The source said the new fund would only invest in bad loans and not bank equity.
Problem loans totalling 360 billion euros after a three-year recession have become the focus of investor concerns over Italian banks, weighing heavily on their shares.
Sources have said Italian state lender Cassa Depositi e Prestiti is also ready to provide up to 500 million euros to the new Atlante fund. A similar amount would come from SGA, another Treasury-controlled entity.
To comply with a request from European Central Bank supervisors to clean up its balance sheet, Monte dei Paschi last week submitted to the ECB a plan to sell its bad loans and is hoping for a green light by Friday.
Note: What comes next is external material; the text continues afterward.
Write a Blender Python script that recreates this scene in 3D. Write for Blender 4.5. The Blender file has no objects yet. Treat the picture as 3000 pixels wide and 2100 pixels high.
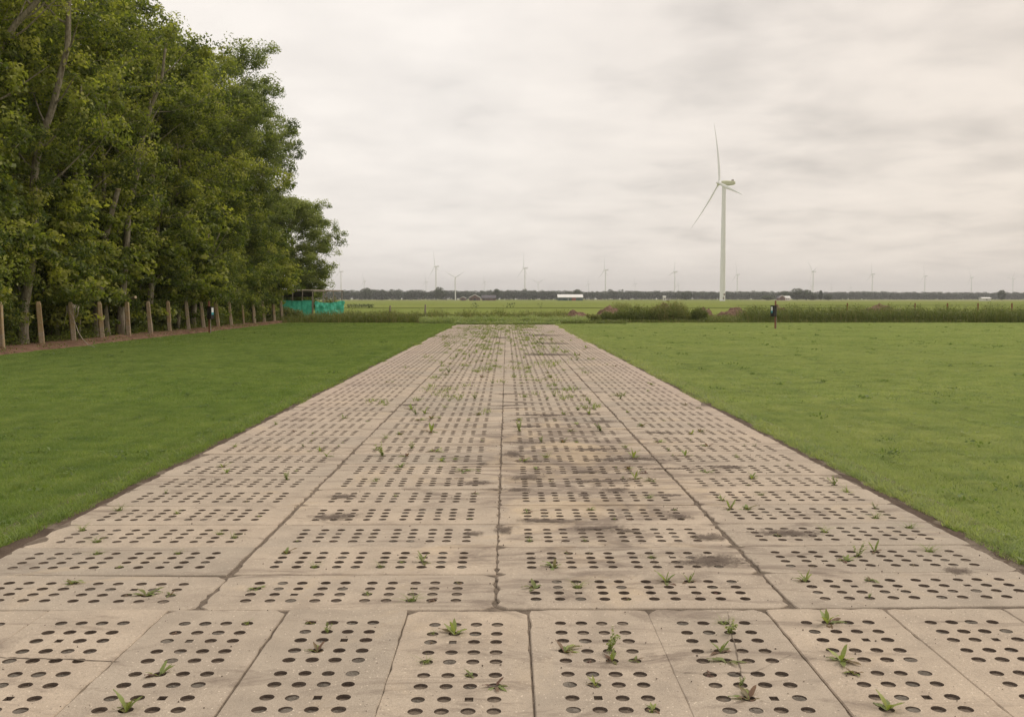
import bpy, bmesh, math, random
import numpy as np
from mathutils import Vector, Matrix, noise as mnoise
R = math.radians
C = bpy.context.scene.collection
sc = bpy.context.scene

# ------------------------------------------------------------------ camera
H = 1.665
FPX = 2773.0                                   # focal length in photo pixels (3000 wide)
PITCH = math.atan(175 / FPX)
cam_d = bpy.data.cameras.new('camera'); cam = bpy.data.objects.new('camera', cam_d); C.objects.link(cam)
cam_d.sensor_width = 36; cam_d.lens = 36 * FPX / 3000
cam.location = (0, 0, H); cam.rotation_euler = (R(90) - PITCH, 0, -math.atan(16 / FPX))
cam_d.clip_start = 0.1; cam_d.clip_end = 30000
sc.camera = cam

# ------------------------------------------------------------------ world, sun, exposure
SUN_EL, SUN_AZ = 50, 62                        # degrees; azimuth from the path's direction, negative is left
w = bpy.data.worlds.new('World'); sc.world = w; w.use_nodes = True
nt = w.node_tree; nt.nodes.clear()
def N(t, **k):
    n = nt.nodes.new(t)
    for a, b in k.items(): setattr(n, a, b)
    return n
def lnk(a, b): nt.links.new(a, b)
out = N('ShaderNodeOutputWorld'); mixs = N('ShaderNodeMixShader'); mixs.inputs[0].default_value = 0.93
sky = N('ShaderNodeTexSky', sky_type='NISHITA'); sky.sun_disc = False
sky.sun_elevation = R(SUN_EL); sky.sun_rotation = R(SUN_AZ); sky.dust_density = 3
bg1 = N('ShaderNodeBackground'); bg1.inputs[1].default_value = 0.10; lnk(sky.outputs[0], bg1.inputs[0])
tc = N('ShaderNodeTexCoord'); sep = N('ShaderNodeSeparateXYZ'); lnk(tc.outputs['Generated'], sep.inputs[0])
def M(op, a, b=None, c=None, clamp=False):
    n = nt.nodes.new('ShaderNodeMath'); n.operation = op; n.use_clamp = clamp
    for i, v in enumerate((a, b, c)):
        if v is None: continue
        if isinstance(v, (int, float)): n.inputs[i].default_value = v
        else: nt.links.new(v, n.inputs[i])
    return n.outputs[0]
zc = M('MAXIMUM', sep.outputs[2], 0.0); den = M('ADD', zc, 0.16)
px = M('DIVIDE', sep.outputs[0], den); py = M('DIVIDE', sep.outputs[1], den)
cmb = N('ShaderNodeCombineXYZ'); lnk(px, cmb.inputs[0]); lnk(py, cmb.inputs[1])
n1 = N('ShaderNodeTexNoise'); n1.inputs['Scale'].default_value = 0.9; n1.inputs['Detail'].default_value = 5; n1.inputs['Roughness'].default_value = .5; n1.inputs['Distortion'].default_value = .3
lnk(cmb.outputs[0], n1.inputs[0])
n2 = N('ShaderNodeTexNoise'); n2.inputs['Scale'].default_value = 3.0; n2.inputs['Detail'].default_value = 6; n2.inputs['Roughness'].default_value = .5; n2.inputs['Distortion'].default_value = .2
lnk(cmb.outputs[0], n2.inputs[0])
# clouds greyer towards the right (east) of the path, clearer and brighter at the left and near the horizon
side = M('MULTIPLY_ADD', sep.outputs[0], -0.34, 0.0)
hz = M('MULTIPLY', M('SUBTRACT', 0.10, zc, clamp=True), 1.5)
dens = M('ADD', M('ADD', M('MULTIPLY', n1.outputs[0], 0.55), M('MULTIPLY', n2.outputs[0], 0.58)), side)
dens = M('ADD', dens, hz)
dens = M('MULTIPLY_ADD', zc, 0.22, dens)
ramp = N('ShaderNodeValToRGB'); lnk(dens, ramp.inputs[0])
e = ramp.color_ramp.elements
e[0].position = .33; e[0].color = (.60, .565, .53, 1)
e[1].position = .76; e[1].color = (.94, .88, .815, 1)
m_ = ramp.color_ramp.elements.new(.53); m_.color = (.82, .768, .715, 1)
warm = N('ShaderNodeMix'); warm.data_type = 'RGBA'; warm.blend_type = 'MULTIPLY'; lnk(M('MULTIPLY_ADD', sep.outputs[0], 1.6, 0.1, True), warm.inputs[0])
lnk(ramp.outputs[0], warm.inputs[6]); warm.inputs[7].default_value = (1.0, .945, .88, 1)
bg2 = N('ShaderNodeBackground'); bg2.inputs[1].default_value = 1.0; lnk(warm.outputs[2], bg2.inputs[0])
lnk(bg1.outputs[0], mixs.inputs[1]); lnk(bg2.outputs[0], mixs.inputs[2]); lnk(mixs.outputs[0], out.inputs[0])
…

Under the plan, Atlante would buy the bank's loans to borrowers deemed insolvent in a complex scheme that aims to leverage fivefold the fund's residual resources of 1.75 billion euros, sources have said.
Atlante is ready to buy the loans at a higher price than investors specialising in distressed assets would offer, but that would still be below the portfolio's net book value, blowing a hole in the bank's account and forcing it to raise capital. A source close to the matter said Atlante would likely buy the loans at 30-32 percent of their nominal value, against a current valuation of 37 percent in the bank's books.
Monte dei Paschi may struggle to raise cash at a time when sector profits are being squeezed by negative interest rates and poor asset quality. But EU state-aid rules have hampered Italy's efforts to backstop Monte dei Paschi's capital raising. Another source with knowledge of talks between Italy and the European Commission on state support for weak Italian lenders said Rome now saw the possibility of state intervention as a last resort.